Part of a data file
[BEGIN]

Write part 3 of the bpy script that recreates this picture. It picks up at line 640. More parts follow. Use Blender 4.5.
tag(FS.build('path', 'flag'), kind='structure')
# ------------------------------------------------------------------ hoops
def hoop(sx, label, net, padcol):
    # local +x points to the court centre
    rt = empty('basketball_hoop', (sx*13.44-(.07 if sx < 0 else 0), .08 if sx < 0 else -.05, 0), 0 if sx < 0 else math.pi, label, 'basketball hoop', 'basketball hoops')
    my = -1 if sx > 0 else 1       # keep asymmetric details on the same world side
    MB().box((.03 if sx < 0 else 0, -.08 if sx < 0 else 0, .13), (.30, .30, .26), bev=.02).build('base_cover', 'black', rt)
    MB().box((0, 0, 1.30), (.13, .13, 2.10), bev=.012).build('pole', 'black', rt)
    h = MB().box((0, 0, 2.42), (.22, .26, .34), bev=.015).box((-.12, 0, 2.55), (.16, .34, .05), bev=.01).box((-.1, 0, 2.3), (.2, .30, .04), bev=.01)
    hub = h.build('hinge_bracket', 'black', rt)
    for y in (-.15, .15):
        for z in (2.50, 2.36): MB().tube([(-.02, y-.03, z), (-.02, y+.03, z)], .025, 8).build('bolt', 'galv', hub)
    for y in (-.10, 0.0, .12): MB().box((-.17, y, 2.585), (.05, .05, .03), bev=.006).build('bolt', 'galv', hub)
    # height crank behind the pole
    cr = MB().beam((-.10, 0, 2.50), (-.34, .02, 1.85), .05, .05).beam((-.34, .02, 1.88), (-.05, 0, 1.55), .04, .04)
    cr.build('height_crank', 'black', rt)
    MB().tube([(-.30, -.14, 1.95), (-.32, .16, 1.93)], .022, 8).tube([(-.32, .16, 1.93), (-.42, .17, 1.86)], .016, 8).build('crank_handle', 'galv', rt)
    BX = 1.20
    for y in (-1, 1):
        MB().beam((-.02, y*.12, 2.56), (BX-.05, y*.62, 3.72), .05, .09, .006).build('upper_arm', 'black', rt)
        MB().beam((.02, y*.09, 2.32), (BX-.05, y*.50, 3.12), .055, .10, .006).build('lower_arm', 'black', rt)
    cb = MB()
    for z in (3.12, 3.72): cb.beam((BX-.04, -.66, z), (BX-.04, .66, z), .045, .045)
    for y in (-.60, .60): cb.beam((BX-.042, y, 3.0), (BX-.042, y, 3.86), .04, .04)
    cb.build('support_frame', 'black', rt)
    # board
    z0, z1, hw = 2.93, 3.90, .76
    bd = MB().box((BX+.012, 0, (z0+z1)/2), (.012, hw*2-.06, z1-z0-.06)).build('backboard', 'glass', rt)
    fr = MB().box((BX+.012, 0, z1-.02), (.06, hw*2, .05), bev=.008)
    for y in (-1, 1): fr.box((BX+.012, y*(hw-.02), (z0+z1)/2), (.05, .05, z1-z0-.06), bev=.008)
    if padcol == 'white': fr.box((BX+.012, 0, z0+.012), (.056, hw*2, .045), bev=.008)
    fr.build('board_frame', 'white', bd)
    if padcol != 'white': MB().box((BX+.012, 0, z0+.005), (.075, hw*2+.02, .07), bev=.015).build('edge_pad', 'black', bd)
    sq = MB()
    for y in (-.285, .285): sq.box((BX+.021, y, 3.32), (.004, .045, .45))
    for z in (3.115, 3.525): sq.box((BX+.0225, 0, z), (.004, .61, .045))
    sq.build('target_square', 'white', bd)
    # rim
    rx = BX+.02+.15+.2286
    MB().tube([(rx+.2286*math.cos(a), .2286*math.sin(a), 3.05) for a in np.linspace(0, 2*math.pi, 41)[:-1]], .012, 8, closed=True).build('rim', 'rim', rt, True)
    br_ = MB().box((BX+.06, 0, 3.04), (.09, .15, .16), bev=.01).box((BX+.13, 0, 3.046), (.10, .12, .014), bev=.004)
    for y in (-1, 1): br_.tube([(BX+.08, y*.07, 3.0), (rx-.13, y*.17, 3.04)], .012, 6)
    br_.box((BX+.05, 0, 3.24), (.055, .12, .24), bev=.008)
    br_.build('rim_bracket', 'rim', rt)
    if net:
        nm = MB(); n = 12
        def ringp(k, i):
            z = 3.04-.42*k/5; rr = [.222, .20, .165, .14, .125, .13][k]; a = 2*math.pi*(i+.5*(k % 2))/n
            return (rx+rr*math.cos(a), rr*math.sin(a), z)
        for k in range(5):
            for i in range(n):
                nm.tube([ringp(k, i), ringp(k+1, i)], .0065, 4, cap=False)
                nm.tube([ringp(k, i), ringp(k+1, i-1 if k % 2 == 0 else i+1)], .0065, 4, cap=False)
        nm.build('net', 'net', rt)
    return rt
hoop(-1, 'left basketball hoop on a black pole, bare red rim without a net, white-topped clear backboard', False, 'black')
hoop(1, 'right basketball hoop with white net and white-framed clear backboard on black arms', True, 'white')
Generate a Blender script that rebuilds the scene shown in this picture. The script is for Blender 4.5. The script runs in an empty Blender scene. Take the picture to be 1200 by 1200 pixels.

[END]

Objective
Scan the material above. Copy each line where "picture" occurs.

Exercise solution
Write part 3 of the bpy script that recreates this picture. It picks up at line 640. More parts follow. Use Blender 4.5.
Generate a Blender script that rebuilds the scene shown in this picture. The script is for Blender 4.5. The script runs in an empty Blender scene. Take the picture to be 1200 by 1200 pixels.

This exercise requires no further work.